In early July, a poll reported in the Globe and Mail stated that 75 per cent of Canadians “believe the RCMP has a problem with systemic racism”, with a further 35 per cent believing the RCMP is unable to be reformed. In addition, according to this poll 46 per cent overall support defunding the police. While this is not a majority, it is three times the current support of the NDP, who would have a lot to gain by echoing these sentiments. These statistics demonstrate the fact that these issues are very much at the forefront of Canadian consciousness. For the organizations which claim to represent the working class to ignore or obfuscate the demand to explicitly defund the police, in favour of Band-Aid solutions such as “exploring new methods of community safety”, is to stay behind the movement and act as a bulwark against real systemic change.

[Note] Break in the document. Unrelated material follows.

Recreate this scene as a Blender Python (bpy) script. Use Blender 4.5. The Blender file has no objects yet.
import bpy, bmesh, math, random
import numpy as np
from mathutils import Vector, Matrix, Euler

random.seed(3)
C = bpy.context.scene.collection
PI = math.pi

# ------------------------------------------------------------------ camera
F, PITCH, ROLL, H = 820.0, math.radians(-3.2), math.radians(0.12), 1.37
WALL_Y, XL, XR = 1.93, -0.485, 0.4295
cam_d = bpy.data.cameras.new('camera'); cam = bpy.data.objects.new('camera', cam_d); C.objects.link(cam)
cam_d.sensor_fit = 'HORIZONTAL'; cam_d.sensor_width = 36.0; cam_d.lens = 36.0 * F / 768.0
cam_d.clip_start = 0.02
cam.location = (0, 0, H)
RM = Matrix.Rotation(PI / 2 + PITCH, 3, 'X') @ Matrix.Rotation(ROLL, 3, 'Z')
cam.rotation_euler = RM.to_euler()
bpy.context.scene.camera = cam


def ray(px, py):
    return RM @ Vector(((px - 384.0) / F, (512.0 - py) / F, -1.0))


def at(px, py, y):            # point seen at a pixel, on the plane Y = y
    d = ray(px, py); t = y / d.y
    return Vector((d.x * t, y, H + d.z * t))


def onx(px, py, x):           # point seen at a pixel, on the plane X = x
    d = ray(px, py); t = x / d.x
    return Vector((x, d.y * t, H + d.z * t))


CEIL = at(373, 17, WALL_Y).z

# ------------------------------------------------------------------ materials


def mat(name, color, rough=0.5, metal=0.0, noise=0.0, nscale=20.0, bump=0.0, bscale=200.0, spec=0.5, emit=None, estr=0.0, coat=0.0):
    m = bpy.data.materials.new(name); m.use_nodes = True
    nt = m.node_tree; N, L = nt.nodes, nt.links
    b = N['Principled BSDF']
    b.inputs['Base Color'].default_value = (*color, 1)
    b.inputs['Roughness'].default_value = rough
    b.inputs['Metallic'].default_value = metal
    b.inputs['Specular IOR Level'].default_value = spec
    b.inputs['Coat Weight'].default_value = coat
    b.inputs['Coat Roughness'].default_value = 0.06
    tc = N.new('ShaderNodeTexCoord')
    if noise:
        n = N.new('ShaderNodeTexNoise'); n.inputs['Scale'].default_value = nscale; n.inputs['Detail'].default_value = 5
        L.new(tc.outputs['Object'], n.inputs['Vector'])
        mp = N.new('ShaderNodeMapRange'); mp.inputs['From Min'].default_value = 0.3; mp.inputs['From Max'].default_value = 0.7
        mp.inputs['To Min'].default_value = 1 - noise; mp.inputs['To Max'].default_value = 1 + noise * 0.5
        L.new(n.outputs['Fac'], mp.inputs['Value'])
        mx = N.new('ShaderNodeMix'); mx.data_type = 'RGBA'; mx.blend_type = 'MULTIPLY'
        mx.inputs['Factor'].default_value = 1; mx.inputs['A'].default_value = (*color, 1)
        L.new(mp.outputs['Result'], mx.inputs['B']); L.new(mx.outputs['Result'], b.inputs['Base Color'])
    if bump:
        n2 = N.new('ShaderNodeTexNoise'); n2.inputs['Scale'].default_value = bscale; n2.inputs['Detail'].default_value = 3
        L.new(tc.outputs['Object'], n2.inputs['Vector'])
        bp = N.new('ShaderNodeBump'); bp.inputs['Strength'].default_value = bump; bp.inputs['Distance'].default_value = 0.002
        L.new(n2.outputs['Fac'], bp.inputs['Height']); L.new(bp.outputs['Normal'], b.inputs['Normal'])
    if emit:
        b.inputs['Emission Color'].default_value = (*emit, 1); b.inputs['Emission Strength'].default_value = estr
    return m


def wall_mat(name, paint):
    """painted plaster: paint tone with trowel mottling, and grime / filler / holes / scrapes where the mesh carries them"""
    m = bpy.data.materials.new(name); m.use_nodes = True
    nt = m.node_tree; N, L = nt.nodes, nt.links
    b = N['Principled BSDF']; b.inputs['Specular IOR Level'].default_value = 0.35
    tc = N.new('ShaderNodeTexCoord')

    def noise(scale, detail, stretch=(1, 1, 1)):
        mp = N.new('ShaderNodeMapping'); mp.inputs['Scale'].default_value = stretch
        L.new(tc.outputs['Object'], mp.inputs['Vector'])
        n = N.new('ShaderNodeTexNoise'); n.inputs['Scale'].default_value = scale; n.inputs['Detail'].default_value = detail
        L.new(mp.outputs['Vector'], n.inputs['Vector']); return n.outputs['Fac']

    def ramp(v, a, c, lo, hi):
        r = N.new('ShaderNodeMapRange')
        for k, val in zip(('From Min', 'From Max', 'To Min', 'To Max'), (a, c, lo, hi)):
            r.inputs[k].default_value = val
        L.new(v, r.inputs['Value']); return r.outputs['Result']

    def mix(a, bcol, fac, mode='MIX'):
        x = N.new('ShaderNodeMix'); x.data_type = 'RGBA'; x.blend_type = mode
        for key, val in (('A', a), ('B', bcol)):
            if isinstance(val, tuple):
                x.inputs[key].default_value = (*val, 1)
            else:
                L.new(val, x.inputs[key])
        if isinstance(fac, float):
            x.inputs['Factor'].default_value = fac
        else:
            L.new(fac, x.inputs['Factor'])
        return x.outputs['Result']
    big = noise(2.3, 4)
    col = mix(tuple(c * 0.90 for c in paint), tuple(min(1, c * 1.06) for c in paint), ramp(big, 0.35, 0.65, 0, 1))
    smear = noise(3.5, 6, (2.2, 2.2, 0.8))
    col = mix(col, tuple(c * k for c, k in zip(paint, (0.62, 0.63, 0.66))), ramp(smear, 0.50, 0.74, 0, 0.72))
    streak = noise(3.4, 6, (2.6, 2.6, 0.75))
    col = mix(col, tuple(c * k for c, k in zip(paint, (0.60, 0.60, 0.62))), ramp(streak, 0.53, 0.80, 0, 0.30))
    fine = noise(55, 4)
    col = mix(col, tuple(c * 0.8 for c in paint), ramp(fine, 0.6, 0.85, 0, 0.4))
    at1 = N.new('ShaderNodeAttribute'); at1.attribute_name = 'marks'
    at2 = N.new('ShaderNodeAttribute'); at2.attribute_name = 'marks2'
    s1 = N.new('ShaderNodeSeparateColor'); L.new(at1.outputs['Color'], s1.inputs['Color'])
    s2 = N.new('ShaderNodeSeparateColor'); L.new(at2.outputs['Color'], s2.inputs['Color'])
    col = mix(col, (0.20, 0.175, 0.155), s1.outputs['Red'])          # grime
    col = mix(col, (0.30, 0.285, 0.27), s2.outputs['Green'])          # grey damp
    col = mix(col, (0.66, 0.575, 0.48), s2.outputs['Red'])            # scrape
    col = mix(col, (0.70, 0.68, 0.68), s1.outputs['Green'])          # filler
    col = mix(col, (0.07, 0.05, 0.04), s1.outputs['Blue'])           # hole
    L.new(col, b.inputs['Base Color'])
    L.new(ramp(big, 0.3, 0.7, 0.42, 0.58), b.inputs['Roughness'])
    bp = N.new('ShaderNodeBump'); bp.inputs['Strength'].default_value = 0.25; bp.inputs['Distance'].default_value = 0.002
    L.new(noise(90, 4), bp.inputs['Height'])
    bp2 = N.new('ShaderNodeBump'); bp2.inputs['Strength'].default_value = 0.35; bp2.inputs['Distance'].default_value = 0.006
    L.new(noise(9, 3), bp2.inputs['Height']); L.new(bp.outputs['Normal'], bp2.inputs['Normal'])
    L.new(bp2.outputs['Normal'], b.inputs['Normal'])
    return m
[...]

The leadership of the mass organizations are also betraying their role of turning public opinion even further to the left. Even more people would support defunding and abolishing the police if these demands were supported and explained by leaders with a mass platform.

The statements put forward by the CLC and the NDP are even more pathetic when contrasted with the actions of other working class organizations on Juneteenth 2020. The International Longshore and Warehouse Workers Union (ILWU), representing 42,000 workers, stopped work for eight hours at all 29 ports on the West Coast, including Vancouver, both in solidarity with the George Floyd protestors, but also to recognize the anniversary of the 1865 emancipation of all slaves in the United States. In addition to this act of solidarity, following the murder of George Floyd, Minneapolis bus drivers signed a petition refusing to transport arrested protestors or transport the police to protest locations. Hundreds of Minneapolis union workers, encompassing postal workers, nurses, teachers, and hotel workers, also pledged to refuse to aid police as they arrested protestors. These tremendous acts need to be advanced and replicated because in the final analysis there is no power stronger than the working class. Without workers nothing moves, nothing is made, and nothing functions.

Statements put forward by the Ontario Federation of Labour, CUPE 3903, and the Canadian Union of Postal Workers have been a notable contrast to the poor leadership of the NDP and CLC. On July 10 the OFL alongside the Coalition of Black Trade Unions put forward the demand to defund the police, writing,

The Ontario Federation of Labour (OFL) supports Black liberation groups and their call for the defunding of police services. Specific demands for change will look different from city to city, depending on the needs of the community. There is, however, an understanding that fundamental and disruptive change is required: defund the police.

In addition, despite a lackluster statement from the national office of CUPE, on June 5 CUPE union local 3903 raised the demand to defund the police, stating that it is needed to save lives. On July 8 CUPW, a historically militant union, also highlighted the demand to defund the police. It is clear that mass pressure from below has influenced these unions to take on the slogans of the mass movement, and it is unlikely that without the mass protests these unions would have adopted these demands. The next step for the unions must be to organize in solidarity with the Black community, just like working class organizations have done in the United States, in order to show the way forward and by demonstrating the collective strength of the working class in action. 

It is high time that the overpaid bureaucrats at the top of the mass organizations get out from behind their desks and onto the streets. It is a tragedy that the power of the working class goes unrealized because of this criminal lack of leadership. It is beholden on the leaders of the labour movement to take up and amplify the demands coming from those fighting on the front lines. Bureaucrats who are unwilling to struggle should be shown the door. We need to mobilize the mass force of organized labour to advocate, to demonstrate, and to strike, in order to abolish the racist police force and the capitalist system which they serve.